例えば、値下げをしたい時に、紙の場合だと既に配布しているので、その場ではこの商品が値下げしているかどうかがわからないが、アプリであれば、ほぼリアルタイムで更新することができる。セールや追加商品、場合によっては売り切れた商品のページを削除するなど、とても簡単に再編集を行うことができ、柔軟な対応がしやすいというのが特徴である。
それから、TwitterやFacebookなどSNSとの連動を考えている会社もある。例えばこの商品がいいと思ったら、Twitterボタンを押すとハッシュタグを付けてつぶやくことができるなど、そうした機能はまだ実装してないが、iPhone、iPadなどは簡単に付けられる。 ある商品をTwitter、Facebookで紹介してもらうとか、逆に商品に対する声をTwitter上から通販会社が拾い、それを商品作りに役立てるという考え方もできる。SNSの連携は、ユーザにとっても出される会社にとっても、いいのではないかと考えている。

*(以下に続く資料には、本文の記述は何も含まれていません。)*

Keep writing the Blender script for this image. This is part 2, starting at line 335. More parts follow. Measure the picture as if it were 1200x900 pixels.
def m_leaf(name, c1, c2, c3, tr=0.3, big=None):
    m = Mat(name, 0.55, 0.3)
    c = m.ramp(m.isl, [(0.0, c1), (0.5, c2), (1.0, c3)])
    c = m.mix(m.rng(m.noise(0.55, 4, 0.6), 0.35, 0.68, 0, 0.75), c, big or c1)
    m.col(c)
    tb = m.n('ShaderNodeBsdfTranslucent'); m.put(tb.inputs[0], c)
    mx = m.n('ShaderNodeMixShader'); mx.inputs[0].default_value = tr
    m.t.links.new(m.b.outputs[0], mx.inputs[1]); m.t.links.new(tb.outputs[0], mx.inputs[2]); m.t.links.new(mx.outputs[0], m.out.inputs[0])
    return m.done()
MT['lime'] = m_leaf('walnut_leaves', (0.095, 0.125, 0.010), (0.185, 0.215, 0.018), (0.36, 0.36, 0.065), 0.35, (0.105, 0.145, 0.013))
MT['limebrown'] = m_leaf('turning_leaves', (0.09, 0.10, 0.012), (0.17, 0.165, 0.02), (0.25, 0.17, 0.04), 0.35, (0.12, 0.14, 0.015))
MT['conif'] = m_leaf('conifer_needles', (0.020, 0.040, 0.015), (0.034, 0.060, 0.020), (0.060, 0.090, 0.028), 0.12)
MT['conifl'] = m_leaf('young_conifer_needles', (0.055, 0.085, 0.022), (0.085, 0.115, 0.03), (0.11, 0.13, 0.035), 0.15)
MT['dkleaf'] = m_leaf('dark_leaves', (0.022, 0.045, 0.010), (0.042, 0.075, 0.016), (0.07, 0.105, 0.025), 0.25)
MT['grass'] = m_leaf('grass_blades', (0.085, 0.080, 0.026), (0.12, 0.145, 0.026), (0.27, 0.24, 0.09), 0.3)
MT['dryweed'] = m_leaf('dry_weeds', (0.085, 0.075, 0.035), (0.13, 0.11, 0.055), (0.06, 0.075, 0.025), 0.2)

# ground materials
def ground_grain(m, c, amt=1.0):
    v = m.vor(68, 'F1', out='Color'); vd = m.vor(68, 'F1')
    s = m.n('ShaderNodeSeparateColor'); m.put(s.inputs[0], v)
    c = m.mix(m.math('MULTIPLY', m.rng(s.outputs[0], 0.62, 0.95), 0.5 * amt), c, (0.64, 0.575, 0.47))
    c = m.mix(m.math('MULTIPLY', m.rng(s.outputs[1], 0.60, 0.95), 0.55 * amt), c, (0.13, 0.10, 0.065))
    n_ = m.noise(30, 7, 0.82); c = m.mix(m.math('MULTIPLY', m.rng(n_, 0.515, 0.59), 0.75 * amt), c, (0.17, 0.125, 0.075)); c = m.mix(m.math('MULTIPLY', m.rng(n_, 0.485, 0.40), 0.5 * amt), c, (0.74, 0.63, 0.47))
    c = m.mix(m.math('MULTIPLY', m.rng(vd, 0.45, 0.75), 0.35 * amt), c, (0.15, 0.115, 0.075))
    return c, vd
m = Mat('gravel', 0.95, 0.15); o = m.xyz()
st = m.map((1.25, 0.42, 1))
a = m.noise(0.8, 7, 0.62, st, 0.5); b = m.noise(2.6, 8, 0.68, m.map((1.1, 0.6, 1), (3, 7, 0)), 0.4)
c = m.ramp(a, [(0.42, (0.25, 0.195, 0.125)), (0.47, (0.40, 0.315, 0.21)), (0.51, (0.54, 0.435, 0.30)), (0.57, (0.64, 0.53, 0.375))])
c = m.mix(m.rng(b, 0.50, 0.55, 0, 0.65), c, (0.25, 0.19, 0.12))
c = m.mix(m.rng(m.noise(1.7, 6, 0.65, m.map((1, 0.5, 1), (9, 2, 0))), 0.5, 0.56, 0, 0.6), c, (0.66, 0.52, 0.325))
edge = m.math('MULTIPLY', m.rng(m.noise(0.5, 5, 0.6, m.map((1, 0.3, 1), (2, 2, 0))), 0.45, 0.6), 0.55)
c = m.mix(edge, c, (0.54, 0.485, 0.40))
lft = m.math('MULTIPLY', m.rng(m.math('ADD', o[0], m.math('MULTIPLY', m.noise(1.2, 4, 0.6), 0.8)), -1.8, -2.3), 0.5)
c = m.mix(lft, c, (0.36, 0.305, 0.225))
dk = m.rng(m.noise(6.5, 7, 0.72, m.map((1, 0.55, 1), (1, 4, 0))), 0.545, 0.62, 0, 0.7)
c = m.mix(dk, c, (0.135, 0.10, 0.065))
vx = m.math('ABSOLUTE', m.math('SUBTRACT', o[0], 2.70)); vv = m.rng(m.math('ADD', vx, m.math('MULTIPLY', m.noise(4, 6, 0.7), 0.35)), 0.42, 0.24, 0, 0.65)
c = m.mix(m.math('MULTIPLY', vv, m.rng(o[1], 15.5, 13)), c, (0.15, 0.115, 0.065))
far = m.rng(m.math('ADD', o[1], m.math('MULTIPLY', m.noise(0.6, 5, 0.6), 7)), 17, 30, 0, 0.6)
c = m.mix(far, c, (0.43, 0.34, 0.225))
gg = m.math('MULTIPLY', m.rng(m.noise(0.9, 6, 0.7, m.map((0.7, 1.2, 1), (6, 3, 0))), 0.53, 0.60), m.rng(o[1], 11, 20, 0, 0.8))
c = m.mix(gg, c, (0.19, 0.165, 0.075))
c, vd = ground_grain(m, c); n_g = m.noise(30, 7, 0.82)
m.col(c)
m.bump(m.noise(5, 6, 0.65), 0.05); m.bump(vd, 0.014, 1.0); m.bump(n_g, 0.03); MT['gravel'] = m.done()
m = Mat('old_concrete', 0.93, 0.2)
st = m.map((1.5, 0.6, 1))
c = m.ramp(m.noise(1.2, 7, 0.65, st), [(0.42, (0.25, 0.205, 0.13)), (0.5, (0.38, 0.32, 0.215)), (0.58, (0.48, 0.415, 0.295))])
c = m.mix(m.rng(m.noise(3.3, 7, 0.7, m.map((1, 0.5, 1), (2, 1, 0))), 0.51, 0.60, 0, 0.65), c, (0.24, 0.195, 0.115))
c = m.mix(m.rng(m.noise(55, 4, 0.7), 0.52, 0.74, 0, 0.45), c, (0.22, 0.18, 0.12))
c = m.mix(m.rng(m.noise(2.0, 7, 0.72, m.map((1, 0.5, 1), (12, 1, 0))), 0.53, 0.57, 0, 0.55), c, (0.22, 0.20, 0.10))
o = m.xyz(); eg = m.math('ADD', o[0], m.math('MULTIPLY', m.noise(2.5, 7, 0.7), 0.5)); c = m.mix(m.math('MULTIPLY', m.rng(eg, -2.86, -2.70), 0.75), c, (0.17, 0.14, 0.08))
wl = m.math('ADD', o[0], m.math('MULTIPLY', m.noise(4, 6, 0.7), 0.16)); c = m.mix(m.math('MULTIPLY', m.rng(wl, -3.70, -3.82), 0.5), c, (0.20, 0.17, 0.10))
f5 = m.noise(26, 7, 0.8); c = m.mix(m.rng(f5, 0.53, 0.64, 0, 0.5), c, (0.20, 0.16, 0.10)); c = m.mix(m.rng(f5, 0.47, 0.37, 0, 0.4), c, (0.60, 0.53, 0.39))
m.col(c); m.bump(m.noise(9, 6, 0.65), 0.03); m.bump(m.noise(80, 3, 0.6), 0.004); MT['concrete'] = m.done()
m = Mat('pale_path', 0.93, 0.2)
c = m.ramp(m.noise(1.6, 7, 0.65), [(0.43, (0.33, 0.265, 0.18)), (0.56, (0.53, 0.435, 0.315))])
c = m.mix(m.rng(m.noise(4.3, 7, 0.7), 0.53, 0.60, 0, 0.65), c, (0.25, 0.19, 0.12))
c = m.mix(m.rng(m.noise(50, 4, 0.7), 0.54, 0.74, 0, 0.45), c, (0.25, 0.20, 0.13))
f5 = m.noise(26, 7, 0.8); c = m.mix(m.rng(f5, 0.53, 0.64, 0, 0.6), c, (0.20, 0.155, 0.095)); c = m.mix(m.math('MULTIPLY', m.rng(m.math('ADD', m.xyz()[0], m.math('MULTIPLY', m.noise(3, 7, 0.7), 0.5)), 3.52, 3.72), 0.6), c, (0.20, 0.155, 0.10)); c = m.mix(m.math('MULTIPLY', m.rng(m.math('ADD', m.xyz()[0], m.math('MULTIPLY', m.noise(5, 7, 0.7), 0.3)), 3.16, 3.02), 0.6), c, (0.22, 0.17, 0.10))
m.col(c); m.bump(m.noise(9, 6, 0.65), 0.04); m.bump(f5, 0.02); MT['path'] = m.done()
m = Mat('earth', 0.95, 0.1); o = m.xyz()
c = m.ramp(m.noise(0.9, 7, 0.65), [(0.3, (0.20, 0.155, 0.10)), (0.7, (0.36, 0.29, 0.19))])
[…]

iPhone、iPadなどのカタログは、紙のカタログを見るように見てもらえることが、パソコンとの一番大きな違いである。紙のカタログなら家に置いてあり、ちょっと暇な時に何となく見て、欲しくなった商品を買うという動線の引き方に対し、パソコンの場合は、検索してこの商品が欲しいとか、どんな商品があるのかなど、ある程度能動的なユーザでないとなかなか買ってもらえない。
暇つぶしに見ていて何となく欲しいと思った、というユーザも拾えそうなところが、Webとは違うのではないかと思っている。 ニッセンや千趣会といった通販会社は、携帯電話向けのカタログも持っており、テキスト情報は十分見ることができるが、服の質感を高精細の画像で見せたい時に現在のスペックではどうしても限界がある。そこが悩みだったので、iPhone、iPadのアプリ化を選択した。
もちろん課題もある。今は誌面データの作成やWebへのリンクの埋め込みといった商品情報埋め込みを現在は手作業で行っている。通販カタログは数百ページ程の膨大な量があるため、1つ1つの手作業は簡単だが、それを積み重ねると時間もコストもかなりかかってしまう。したがって、CMSツール、自動入稿ツールの提供を予定しており、現在、開発中である。 例えばPDFデータをブラウザ上からファイルを選択するだけで、データの変換からアップロードまで自動化でき、さらに商品情報の紐付けも併せて自動化できるツールを考えている。自動化することでコスト低減できないかを検討している。
またターゲットの課題もある。今はiPhone、iPadが中心になっているが、このユーザ層とカタログ通販のユーザ層が、合致していない。特にiPadに限れば、メインユーザ層は30代~40代の男性で、カタログ通販は30代~40代の女性が中心とい うギャップがある。しかし、現在は女性も少しずつiPhoneを持ち始めており、今後スマートフォンが大量に普及するので、ユーザ層が広がってくるのは間違いないだろう。